Tens of thousands of people have gathered in Hong Kong to mark the 30th anniversary of the crackdown on pro-democracy protesters in Beijing’s Tiananmen Square.

Demonstrators are holding a vigil in the city’s Victoria Park.

Hong Kong and Macau are the only places in China where people can commemorate the activists killed in 1989.

China has never said how many people died in the crackdown, but hundreds are believed to have been killed.

Everywhere else in China, the authorities have banned even oblique references to the crackdown.

Hundreds of security personnel and police were monitoring the square in Beijing on Tuesday.

In Hong Kong, thousands have gathered on the football fields of Victoria Park, holding candles and chanting slogans.

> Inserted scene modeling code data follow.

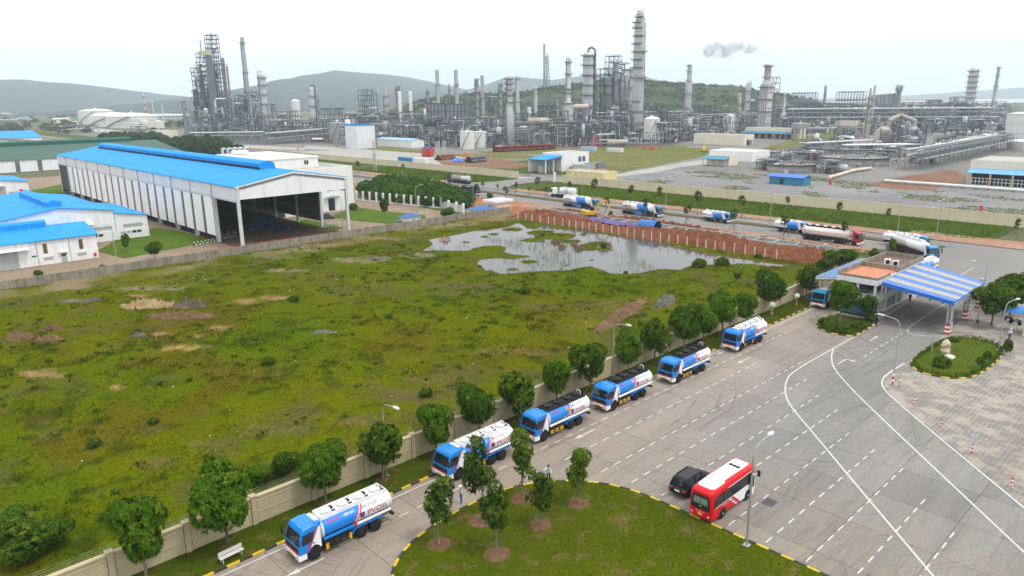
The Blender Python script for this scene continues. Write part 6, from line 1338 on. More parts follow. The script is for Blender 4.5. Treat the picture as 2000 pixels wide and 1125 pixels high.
def cab(t,x0,colr,decal=True,red_stripe=True,h=0.,white_part=pwh):
    """tilt cab; x0 = front face. profile in (x,z)"""
    pf=[(0,.92),(.02,1.55),(-.33,2.66+h),(-.5,2.86+h),(-1.2,2.93+h),(-1.78,2.88+h),(-1.88,2.72+h),(-1.88,.98),(-1.72,.98),(-1.62,1.2),(-1.3,1.36),(-.98,1.2),(-.85,.92)]
    q=MB();ys=(-1,-.93,.93,1);n=len(pf);V=[]
    for s in ys:
        for x,z in pf:
            ins=.05 if abs(s)==1 else 0
            V.append((x0+x-(ins if x>-.6 else -ins*.5 if x<-1.7 else 0),s*ysec(z),z-(ins if z>2.6 else 0)))
    F=[(k*n+i,k*n+(i+1)%n,(k+1)*n+(i+1)%n,(k+1)*n+i) for k in range(3) for i in range(n)];q.add(V,F+[tuple(range(n)),tuple(range(4*n-1,3*n-1,-1))])
    c=q.build('cab',colr,t)
    def fr(y,z,off=.012):  # a point on the windscreen plane
        u=(z-1.55)/(1.11+h);return(x0+.02-.35*u+off,y,z)
    q=MB();q.add([fr(-.98,1.66),fr(.98,1.66),fr(.93,2.52+h),fr(-.93,2.52+h)],[(0,1,2,3)]);q.build('windscreen',gla,c,fix=False)
    q=MB()
    for y in(-.35,.4):q.beam(fr(y,1.64,.03),fr(y+.42,1.95,.03),.03)
    q.build('wiper',pbk,c)
    for s in(-1,1):
        if decal:
            q=MB();q.add(cabside([(x0-1.87,1.0),(x0-1.87,2.7+h),(x0-1.72,2.7+h),(x0-.95,1.22),(x0-1.3,1.38),(x0-1.64,1.2),(x0-1.74,1.0)],.014,s),[(0,1,2,3,4,5,6)]);q.build('white_flank',white_part,c,fix=False)
            if red_stripe:
                for k in(0,1):
                    a=.06+k*.13;q=MB();q.add(cabside([(x0-1.72+a,2.68+h),(x0-1.65+a,2.68+h),(x0-.72+a*.8,1.0),(x0-.80+a*.8,1.0)],.03,s),[(0,1,2,3)]);q.build('red_stripe',pred,c,fix=False)
        q=MB();q.add(cabside([(x0-1.12,1.72),(x0-.22,1.64),(x0-.40,2.46+h),(x0-1.34,2.5+h)],.02,s),[(0,1,2,3)]);q.build('side_window',gla,c,fix=False)
        q=MB();q.bx((x0-1.25,s*(ysec(1.5)+.02),1.55),(.2,.03,.05));q.build('door_handle',pbk,c)
        q=MB();q.beam((x0-.15,s*1.1,2.5+h),(x0+.1,s*1.34,2.45+h),.04);q.box(x0+.05,s*1.34-.1,1.85,x0+.13,s*1.34+.1,2.45+h);q.build('mirror',pbk,c)
    q=MB();q.box(x0-.02,-.98,1.12,x0+.04,.98,1.46);q.build('grille',pbk,c)
    if red_stripe:
        q=MB();q.box(x0,-1.12,.93,x0+.045,1.12,1.07);q.build('red_band',pred,c)
    q=MB();q.extr([(x0-.6,.45),(x0+.04,.45),(x0+.12,.55),(x0+.12,.84),(x0+.03,.93),(x0-.6,.93)],-1.17,1.17,'y');b_=q.build('bumper',pwh,t)
    q=MB();q.box(x0+.1,-.65,.52,x0+.128,.65,.66);q.build('air_slot',pbk,b_)
    for s in(-1,1):
        q=MB();q.box(x0+.02,s*.98-.17,.62,x0+.145,s*.98+.17,.90);q.lathe([(.11,x0+.145),(.1,x0+.16),(.02,x0+.165)],(0,s*.98,.76),10,0,'x');q.build('headlight',lampm,b_)
    q=MB();q.box(x0+.12,-.26,.68,x0+.14,.26,.86);q.build('number_plate',plate,b_)
    q=MB();q.box(x0-1.9,-1.1,.55,x0-.75,-.75,1.22);q.box(x0-1.9,.75,.55,x0-.75,1.1,1.22)
    for s in(-1,1):
        for k in range(8):
            a,b2=math.pi*k/8,math.pi*(k+1)/8;q.add([(x0-1.3+.66*math.cos(a),s*.8,.5+.72*math.sin(a)),(x0-1.3+.66*math.cos(b2),s*.8,.5+.72*math.sin(b2)),(x0-1.3+.66*math.cos(b2),s*1.2,.5+.72*math.sin(b2)),(x0-1.3+.66*math.cos(a),s*1.2,.5+.72*math.sin(a))],[(0,1,2,3)])
        q.box(x0-.8,s*1.0-.15,.32,x0-.45,s*1.0+.15,.4)
    q.build('mudguard',pbk,t)
    return c
def tankshell(t,xf,xr,a,b,cz,bands,bnd,shear,ne=.86,name='tank',caps=None,nt=28):
    """tank barrel with slanted colour bands: bands = materials front to rear, bnd = their x limits at mid height"""
    xs=[xf]+list(bnd)+[xr];q=MB();mats=[];mi=[]
    def pt(x,th,k=1.):
        c,s=math.cos(th),math.sin(th);return(x,a*k*math.copysign(abs(c)**ne,c),cz+b*k*math.copysign(abs(s)**ne,s))
    def sx(i,th):return xs[i]-(shear*math.sin(th) if 0<i<len(xs)-1 else 0)
    for i,m_ in enumerate(bands):
        if m_ not in mats:mats.append(m_)
        vs=[pt(sx(j,2*math.pi*k/nt),2*math.pi*k/nt) for j in(i,i+1) for k in range(nt)]
        q.add(vs,[(k,(k+1)%nt,nt+(k+1)%nt,nt+k) for k in range(nt)],mats.index(m_),True)
    o=q.build(name,mats,t)
    for x,s,m_ in((xf,1,(caps or (pwh,pwh))[0]),(xr,-1,(caps or (pwh,pwh))[1])):
        g=MB();n=4;vs=[]
        for j in range(n+1):
            f=math.cos(j/n*math.pi/2*.98);d=math.sin(j/n*math.pi/2)
            vs+=[pt(x+s*.22*d,2*math.pi*k/nt,f*1.001) for k in range(nt)]
        g.add(vs,[(j*nt+k,j*nt+(k+1)%nt,(j+1)*nt+(k+1)%nt,(j+1)*nt+k) for j in range(n) for k in range(nt)],0,True);g.add([pt(x+s*.02,2*math.pi*k/nt,1.03) for k in range(nt)]+[pt(x-s*.08,2*math.pi*k/nt,1.03) for k in range(nt)],[(k,(k+1)%nt,nt+(k+1)%nt,nt+k) for k in range(nt)],0,True);g.build('tank_end',m_,t)
    return o,pt
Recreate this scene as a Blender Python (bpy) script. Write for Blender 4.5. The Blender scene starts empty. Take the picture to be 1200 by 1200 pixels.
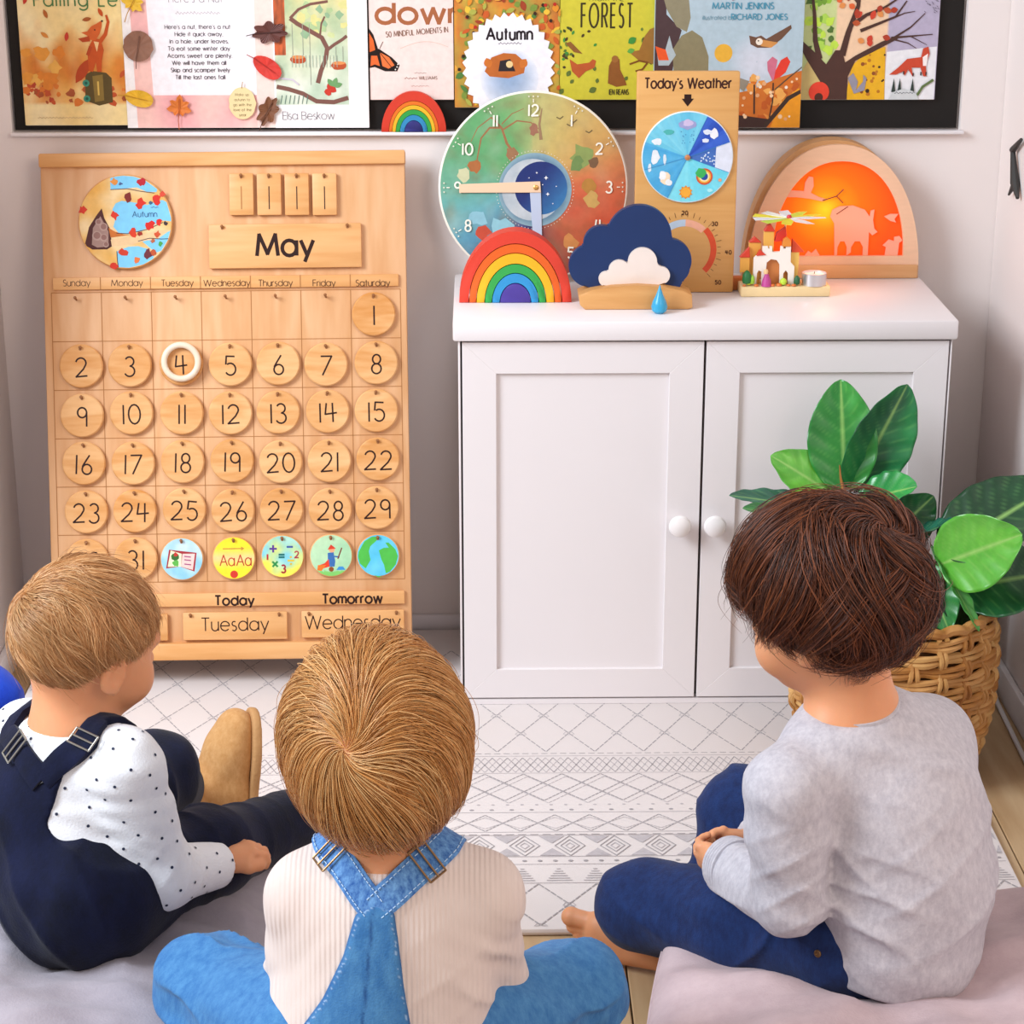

Those paying tribute to those who died in 1989 included some from the Chinese mainland.

A woman who gave her name only as Zhao said she had been taken to the protests in Beijing three decades ago by her mother.

“I feel grateful that Hong Kongers have continued to hold this vigil for 30 years,” she told the AFP news agency.

Leading Hong Kong activists expressed similar sentiments.

“It is very important that Hong Kong people continue to remember the June 4 tragedy,” said Richard Tsoi, vice-chairman of the Hong Kong Alliance in Support of Patriotic Democratic Movements of China.

“And don’t let the Chinese authority try to erase the memory for the whole nation.”

The protests in Hong Kong come at a sensitive time for Hong Kong’s leadership, with public backlash over a proposed bill that would allow fugitives captured in the city to be extradited to mainland China.

Smaller vigils are also expected 40 miles away in Macau’s city centre, and on the self-governing island of Taiwan.